Marmara’ya üç deprem istasyonu

İstanbul Teknik Üniversitesi(İTÜ) öğretim üyeleri Prof. Dr. Naci Görür ile Prof. Dr. Namık Çağatay, olası İstanbul depremini önceden tahmin etmeye yönelik projelerini hayata geçirmek için destek arıyor.

01 Ağustos 2011, AHDER- İTÜ öğretim üyeleri Prof. Naci Görür ile Prof. Namık Çağatay, olası İstanbul depremini önceden tahmin için hazırladıkları projeyi, 5 Ağustos’ta Devlet Planlama Teşkilatı’na(DPT) sunacaklar. Proje, Marmara’nın dibinde 3 kritik noktaya uyan istasyon yerleştirilmesini ve faydaki hareketliliğin izlenmesini öngörüyor. İstasyonların kurulması ve 5 yıllık işletmesi için 10 milyon euro’luk maliyet hesaplanıyor.
Projeye göre, kurulacak istasyonlar cihazlara güç ve veri iletişimi sağlayacak deniz tabanına gömülecek özel bir kablo ile kıyı istasyonlarına bağlanacak. İstasyonlarda fayın ve akışkan çıkışlarının konumuna göre sistemli bir şekilde sismometre, kuvvetli hareket ivme ölçer, piezometre (gözenek suyu basıncı ölçer cihazı), gaz kabarcık ölçer (BOB), CTD, basınç ve akıntı ölçer ile oksijen ve metan sensörleri yerleştirilecek.

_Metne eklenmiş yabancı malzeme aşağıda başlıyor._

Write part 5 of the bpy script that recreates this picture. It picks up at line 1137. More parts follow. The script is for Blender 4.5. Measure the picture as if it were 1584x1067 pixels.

İstasyonların işletme giderleri de dahil beş yıllık maliyetinin 10 milyon Euro olacağının hesaplandığını dile getiren Prof. Çağatay, “Orta Sırt ve Batı Sırttaki istasyonların tüm cihazları ve bunların deniz tabanına yerleştirilmesi FRANSA EMSO konsorsiyumu tarafından sağlanacak. Veriler, Kandilli Rasathanesi deniz istasyonu, kara sismolojisi ve TÜBİTAK-MAM radon istasyon verileri de kullanılarak modellenecek, yorumlanacak ve sonuçları ilgili kurumlarla paylaşılacak” diye konuştu.

Prof. Dr. Görür de, “Eğer Marmara’da bu istasyonları kurabilirsek gelecekte depremleri önceden kestirebilmek ve önlem almak daha kolay hale gelebilecek. Çünkü büyük depremler doğada yaptıkları bazı değişikliklerle çok önceden haber veriyorlar. Bu nedenle DPT’nin bu projemizi kabul edip bize gerekli kaynağı sağlayacağına inanıyoruz” dedi.

Proje kapsamında Marmara Denizi’nin tabanındaki 3 kritik noktaya ölçüm istasyonları kurmayı hedeflediklerini belirten Prof. Dr. Namık Çağatay, “Bu noktalardan ilki 1999 depremi kırığının son bulduğu İzmit Körfezi girişi.(Gebze açıkları) İkinci nokta; 1766’dan beri kırılmamış ve gelecek Marmara Depreminde kırılma olasılığı yüksek olan Orta Sırt(Çekmece-Silivri) segmenti. Son nokta da mikrosismik etkinliğin ve sismojenik zondan geldiği belirlenen akışkan (su, hidrokarbon gaz ve petrol) çıkışlarının çok yoğun olduğu Batı Sırtı (Marmara Adası kuzeyi).